Oil prices have surged in recent weeks on concerns about deepening turmoil in Venezuela and a possible war against Iraq - two key members of the Organization of Petroleum Exporting Countries. The group is now weighing proposals to increase output by as much as 1.5 million barrels a day in an effort to dampen prices.
An increase in production would represent an abrupt reversal in OPEC policy. OPEC's 11 members decided less than a month ago to slash output by up to 1.7 million barrels a day in the hope of preventing a price decline when seasonal demand dips in spring.
Ministers of each member country except Algeria have agreed to meet Sunday at the group's headquarters in Vienna, Austria, the official said. Algerian minister Chakib Khelil was aboard a plane late Tuesday and could not be reached to confirm if he could attend, said the official, speaking on condition of anonymity.
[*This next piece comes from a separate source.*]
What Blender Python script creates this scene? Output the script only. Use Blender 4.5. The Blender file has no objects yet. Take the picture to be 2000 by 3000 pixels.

Since OPEC's decision Dec. 12 to cut production, worrisome signs of a potential shortage have begun to appear.
Oil shipments from Venezuela, normally OPEC's third-largest producer, have dwindled by some 80% because of a month-old strike aimed at forcing the country's president, Hugo Chavez, from office. A U.S.-led attack on Iraq would halt exports from that country, which has the world's second-biggest crude reserves after Saudi Arabia.
OPEC officials have said the group cannot pump enough additional crude to make up for a simultaneous loss of exports from Venezuela and Iraq, which together have historically exported roughly 4 million barrels a day. OPEC's remaining members have spare production capacity of 3.3 million barrels a day, according to the Paris-based International Energy Agency, the West's energy watchdog.
Market fears have driven crude prices well above the psychologically important threshold of $30 a barrel as a result.
OPEC supplies about one-third of the world's crude. Iraq is a member but doesn't participate in the group's production agreements because the United Nations oversees the bulk of its exports.
Saudi Arabia, OPEC's most influential member, has proposed that the group raise output by 1.5 million barrels a day.